Aim of the exercise
Line by line, repeat the data below exactly, beginning at the first line and ending at the line with "area('dirt_patch',pp,'soil2',0,1,'dark damp dirt". Omit pictures.

Supplied data
· · · ·

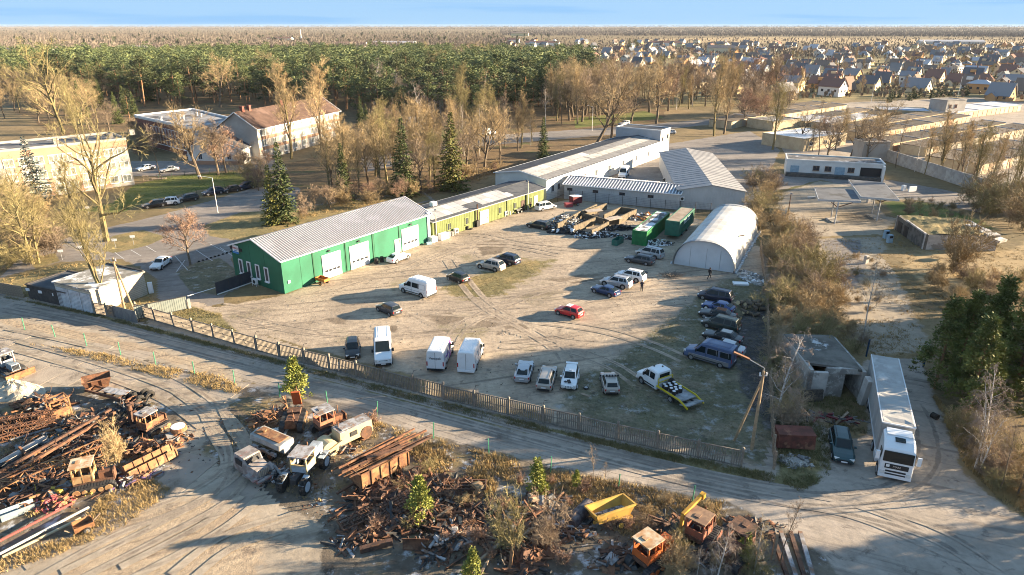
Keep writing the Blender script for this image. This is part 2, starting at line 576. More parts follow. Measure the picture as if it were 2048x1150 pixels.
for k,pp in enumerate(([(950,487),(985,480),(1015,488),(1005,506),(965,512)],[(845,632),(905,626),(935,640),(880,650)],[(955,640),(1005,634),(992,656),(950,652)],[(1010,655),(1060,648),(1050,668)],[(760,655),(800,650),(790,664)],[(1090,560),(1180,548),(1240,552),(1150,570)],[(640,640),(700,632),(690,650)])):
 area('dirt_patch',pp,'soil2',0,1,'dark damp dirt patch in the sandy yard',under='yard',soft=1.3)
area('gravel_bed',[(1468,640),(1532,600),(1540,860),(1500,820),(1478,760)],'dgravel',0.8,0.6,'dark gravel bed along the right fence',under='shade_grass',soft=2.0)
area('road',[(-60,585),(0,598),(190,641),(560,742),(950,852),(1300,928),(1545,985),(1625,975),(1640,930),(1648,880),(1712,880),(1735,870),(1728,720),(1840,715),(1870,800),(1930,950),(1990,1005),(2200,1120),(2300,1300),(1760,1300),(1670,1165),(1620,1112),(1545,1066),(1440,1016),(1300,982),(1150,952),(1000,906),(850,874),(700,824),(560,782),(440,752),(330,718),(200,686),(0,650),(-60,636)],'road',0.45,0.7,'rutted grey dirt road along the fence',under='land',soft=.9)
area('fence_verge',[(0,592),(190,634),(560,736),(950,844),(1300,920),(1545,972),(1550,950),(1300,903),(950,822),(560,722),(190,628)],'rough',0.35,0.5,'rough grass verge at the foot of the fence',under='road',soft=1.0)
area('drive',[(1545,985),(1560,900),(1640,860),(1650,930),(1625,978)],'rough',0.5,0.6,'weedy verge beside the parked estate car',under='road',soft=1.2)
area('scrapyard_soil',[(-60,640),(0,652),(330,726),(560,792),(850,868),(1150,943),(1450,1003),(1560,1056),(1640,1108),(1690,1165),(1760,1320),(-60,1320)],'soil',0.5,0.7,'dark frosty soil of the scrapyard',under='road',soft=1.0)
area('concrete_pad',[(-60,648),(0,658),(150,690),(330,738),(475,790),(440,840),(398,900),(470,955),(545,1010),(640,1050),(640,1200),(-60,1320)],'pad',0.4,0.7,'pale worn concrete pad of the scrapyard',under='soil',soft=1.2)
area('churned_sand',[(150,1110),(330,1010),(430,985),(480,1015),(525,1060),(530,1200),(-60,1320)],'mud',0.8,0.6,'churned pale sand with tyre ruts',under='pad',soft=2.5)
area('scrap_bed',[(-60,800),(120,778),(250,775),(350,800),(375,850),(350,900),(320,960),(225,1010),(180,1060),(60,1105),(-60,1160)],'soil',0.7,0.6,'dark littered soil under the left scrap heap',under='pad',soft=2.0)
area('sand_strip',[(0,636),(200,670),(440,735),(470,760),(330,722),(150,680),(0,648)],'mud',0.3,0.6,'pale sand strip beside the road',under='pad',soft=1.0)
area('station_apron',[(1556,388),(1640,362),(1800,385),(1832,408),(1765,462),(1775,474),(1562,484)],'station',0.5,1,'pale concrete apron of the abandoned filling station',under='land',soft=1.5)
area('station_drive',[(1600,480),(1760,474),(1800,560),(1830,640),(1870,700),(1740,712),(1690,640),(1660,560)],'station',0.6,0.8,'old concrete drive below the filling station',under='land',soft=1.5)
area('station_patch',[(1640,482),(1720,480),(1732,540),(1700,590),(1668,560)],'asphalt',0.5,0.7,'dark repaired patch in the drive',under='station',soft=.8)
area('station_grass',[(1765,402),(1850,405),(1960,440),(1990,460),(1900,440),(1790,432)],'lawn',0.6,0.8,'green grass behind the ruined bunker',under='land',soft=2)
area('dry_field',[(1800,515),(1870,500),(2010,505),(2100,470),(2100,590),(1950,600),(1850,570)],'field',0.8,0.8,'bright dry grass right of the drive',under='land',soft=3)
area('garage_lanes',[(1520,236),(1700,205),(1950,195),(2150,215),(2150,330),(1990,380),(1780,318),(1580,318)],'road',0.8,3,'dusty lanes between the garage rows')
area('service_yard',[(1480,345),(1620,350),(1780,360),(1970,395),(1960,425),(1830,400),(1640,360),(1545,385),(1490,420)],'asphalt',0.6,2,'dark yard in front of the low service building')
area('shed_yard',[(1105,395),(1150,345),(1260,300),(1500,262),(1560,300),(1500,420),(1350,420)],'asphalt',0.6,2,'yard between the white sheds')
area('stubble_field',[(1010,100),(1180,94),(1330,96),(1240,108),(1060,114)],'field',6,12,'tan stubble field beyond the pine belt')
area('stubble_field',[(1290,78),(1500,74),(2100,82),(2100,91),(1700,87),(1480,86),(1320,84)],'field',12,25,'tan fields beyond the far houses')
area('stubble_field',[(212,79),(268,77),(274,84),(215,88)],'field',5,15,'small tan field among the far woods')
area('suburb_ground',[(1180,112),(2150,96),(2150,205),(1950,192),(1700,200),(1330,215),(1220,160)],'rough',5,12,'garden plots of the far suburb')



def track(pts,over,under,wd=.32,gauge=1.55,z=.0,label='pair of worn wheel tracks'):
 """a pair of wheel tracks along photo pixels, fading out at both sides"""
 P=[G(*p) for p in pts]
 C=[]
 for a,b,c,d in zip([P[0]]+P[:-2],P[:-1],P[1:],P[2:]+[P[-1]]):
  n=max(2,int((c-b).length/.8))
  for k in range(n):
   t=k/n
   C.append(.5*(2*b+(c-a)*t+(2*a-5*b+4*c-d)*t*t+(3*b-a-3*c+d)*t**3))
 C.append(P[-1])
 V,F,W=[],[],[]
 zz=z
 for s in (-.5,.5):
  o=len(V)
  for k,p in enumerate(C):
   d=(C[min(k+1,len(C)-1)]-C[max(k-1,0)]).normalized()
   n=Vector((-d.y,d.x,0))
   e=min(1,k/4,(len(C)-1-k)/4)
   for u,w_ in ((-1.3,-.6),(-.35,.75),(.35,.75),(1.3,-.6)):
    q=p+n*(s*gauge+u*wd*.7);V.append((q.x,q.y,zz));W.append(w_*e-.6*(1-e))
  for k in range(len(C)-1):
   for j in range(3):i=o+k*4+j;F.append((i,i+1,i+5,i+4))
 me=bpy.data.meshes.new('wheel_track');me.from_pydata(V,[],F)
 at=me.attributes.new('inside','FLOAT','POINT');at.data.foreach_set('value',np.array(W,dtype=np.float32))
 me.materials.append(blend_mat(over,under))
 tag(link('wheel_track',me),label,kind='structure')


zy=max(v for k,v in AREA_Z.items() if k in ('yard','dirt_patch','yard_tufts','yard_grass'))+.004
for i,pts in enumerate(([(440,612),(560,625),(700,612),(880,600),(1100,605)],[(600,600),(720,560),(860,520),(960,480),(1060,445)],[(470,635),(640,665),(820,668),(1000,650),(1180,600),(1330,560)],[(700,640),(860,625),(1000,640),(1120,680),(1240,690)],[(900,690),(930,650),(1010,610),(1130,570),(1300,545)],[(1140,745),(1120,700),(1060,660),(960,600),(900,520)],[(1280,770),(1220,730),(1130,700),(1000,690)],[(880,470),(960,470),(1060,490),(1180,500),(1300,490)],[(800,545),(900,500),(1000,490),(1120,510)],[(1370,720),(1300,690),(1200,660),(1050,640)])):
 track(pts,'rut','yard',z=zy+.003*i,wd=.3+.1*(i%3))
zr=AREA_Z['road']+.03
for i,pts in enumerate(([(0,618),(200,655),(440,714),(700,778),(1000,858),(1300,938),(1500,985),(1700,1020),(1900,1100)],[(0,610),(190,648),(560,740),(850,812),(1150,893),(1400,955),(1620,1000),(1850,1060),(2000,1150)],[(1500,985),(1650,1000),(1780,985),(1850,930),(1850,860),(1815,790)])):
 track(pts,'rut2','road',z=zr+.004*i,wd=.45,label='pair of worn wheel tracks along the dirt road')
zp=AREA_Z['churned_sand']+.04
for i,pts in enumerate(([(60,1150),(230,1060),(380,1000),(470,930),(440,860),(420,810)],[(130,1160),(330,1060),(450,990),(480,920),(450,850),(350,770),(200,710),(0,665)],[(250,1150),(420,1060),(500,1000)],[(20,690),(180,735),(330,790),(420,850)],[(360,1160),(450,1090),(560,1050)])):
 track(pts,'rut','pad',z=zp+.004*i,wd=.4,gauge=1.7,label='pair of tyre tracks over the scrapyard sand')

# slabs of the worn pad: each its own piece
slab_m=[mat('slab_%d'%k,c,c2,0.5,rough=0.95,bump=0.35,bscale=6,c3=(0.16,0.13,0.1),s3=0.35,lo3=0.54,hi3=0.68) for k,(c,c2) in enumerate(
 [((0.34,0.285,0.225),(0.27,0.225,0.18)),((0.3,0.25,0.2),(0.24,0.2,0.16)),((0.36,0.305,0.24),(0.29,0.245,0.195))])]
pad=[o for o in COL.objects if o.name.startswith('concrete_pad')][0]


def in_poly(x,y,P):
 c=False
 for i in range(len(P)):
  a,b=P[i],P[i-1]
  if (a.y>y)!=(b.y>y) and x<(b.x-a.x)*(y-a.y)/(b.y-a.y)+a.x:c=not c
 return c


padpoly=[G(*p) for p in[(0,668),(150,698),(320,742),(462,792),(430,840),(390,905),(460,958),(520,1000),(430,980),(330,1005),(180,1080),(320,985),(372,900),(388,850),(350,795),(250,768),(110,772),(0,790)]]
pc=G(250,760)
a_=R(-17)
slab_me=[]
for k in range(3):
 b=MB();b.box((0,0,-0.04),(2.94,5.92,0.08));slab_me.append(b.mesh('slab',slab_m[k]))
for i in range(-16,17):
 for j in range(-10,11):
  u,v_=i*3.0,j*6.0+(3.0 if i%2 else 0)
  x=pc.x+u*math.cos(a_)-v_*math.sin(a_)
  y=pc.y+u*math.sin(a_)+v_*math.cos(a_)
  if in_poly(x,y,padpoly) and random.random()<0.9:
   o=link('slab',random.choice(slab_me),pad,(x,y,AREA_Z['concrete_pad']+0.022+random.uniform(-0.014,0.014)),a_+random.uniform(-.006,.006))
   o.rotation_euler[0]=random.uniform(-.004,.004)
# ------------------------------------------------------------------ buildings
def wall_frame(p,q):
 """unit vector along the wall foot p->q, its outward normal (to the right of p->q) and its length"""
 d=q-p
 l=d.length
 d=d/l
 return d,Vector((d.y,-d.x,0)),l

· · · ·

Correct answer
Keep writing the Blender script for this image. This is part 2, starting at line 576. More parts follow. Measure the picture as if it were 2048x1150 pixels.
for k,pp in enumerate(([(950,487),(985,480),(1015,488),(1005,506),(965,512)],[(845,632),(905,626),(935,640),(880,650)],[(955,640),(1005,634),(992,656),(950,652)],[(1010,655),(1060,648),(1050,668)],[(760,655),(800,650),(790,664)],[(1090,560),(1180,548),(1240,552),(1150,570)],[(640,640),(700,632),(690,650)])):
 area('dirt_patch',pp,'soil2',0,1,'dark damp dirt patch in the sandy yard',under='yard',soft=1.3)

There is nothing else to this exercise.